No início de maio, Schaffert pediu ao CBP uma cópia do formulário I-94 de setembro de 2022. Foi quando um funcionário informou que no registro apresentado no site o nome de Filipe Martins estava escrito incorretamente e o número do passaporte era de um documento perdido ou roubado, cancelado em 2021.
A advogada procurou a CBP para informar sobre o erro no sistema. Em vez de remover o registro, a CBP corrigiu o erro ortográfico e substituiu o número do passaporte de Filipe Martins pelo documento atual.
Em seguida, Schaffert procurou um supervisor do CBP e informou sobre a inconsistência no registro de entrada com o nome de Filipe Martins. Uma semana depois, o supervisor respondeu que não poderia fazer mais nada.
A advogada então contatou o Programa de Investigação de Reparação de Viajantes do CBP, anexando as evidências e solicitando uma correção.
Em 5 de junho de 2024, o Departamento de Segurança Interna dos Estados Unidos (DHS, na sigla em inglês) emitiu uma carta informando que o caso estava encerrado.

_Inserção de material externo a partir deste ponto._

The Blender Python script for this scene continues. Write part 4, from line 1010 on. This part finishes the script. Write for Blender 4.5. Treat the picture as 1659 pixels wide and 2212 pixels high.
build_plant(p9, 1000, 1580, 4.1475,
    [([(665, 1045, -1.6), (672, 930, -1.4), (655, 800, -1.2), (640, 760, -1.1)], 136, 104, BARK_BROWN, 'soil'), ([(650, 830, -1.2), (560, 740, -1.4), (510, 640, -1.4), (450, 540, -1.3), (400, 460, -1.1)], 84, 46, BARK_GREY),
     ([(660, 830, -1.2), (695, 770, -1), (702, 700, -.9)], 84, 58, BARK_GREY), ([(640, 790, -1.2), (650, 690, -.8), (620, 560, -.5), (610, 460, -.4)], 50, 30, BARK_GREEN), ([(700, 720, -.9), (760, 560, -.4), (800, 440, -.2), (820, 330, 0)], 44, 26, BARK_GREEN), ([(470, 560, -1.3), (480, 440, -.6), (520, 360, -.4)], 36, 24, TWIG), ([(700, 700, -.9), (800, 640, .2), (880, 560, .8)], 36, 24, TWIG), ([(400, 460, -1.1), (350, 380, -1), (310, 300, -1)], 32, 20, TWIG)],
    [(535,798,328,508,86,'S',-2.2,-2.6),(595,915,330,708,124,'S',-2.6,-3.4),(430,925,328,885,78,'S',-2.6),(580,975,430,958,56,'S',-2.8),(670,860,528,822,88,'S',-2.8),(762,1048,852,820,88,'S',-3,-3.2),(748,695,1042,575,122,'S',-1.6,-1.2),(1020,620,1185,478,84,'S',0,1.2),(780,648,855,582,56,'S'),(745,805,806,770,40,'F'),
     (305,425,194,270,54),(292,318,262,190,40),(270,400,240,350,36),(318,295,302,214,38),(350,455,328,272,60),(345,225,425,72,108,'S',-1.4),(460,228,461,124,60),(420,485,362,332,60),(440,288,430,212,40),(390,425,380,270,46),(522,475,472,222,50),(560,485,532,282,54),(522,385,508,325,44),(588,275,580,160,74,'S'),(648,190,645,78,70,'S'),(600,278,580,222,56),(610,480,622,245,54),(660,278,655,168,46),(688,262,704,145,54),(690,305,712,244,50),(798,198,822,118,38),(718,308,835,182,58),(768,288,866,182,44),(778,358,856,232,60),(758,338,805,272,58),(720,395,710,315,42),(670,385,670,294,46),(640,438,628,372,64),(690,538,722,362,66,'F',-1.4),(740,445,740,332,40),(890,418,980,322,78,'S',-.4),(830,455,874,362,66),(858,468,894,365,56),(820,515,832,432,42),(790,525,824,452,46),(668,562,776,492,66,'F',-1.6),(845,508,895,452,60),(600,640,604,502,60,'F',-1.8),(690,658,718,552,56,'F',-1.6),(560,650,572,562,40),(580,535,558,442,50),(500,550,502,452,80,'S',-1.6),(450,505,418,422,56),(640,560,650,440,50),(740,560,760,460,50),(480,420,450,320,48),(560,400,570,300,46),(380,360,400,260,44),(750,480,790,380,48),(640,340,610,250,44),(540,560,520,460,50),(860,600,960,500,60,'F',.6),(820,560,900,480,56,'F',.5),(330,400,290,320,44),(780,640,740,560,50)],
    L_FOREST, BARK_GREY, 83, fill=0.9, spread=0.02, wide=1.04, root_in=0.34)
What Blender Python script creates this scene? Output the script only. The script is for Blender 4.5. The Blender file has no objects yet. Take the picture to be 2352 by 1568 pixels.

Schaffert ainda aguarda resposta a um pedido feito via Lei de Liberdade de Informação para correção do “histórico de viagens”, mas ao acessar o formulário I-94, verificou que o registro da entrada falsa com o nome de Filipe Martins havia sido removido. Na sexta-feira (28), segundo a advogada, o caso foi reaberto sem explicação.
Procurada pelo WSJ, a CBP informou que não discute casos individuais e se recusou a comentar.
“Nesta segunda-feira (1º de julho), completam-se 144 dias que Martins está preso injustamente com base em alegações falsas no site do CBP. Seria bom saber como isso aconteceu e por que a agência está tão relutante em corrigir as coisas”, finalizou O’Grady.
Procurada pela reportagem nesta segunda-feira (1º), a advogada Ana Bárbara Schaffert confirmou as declarações ao WSJ e reiterou as críticas ao CBP.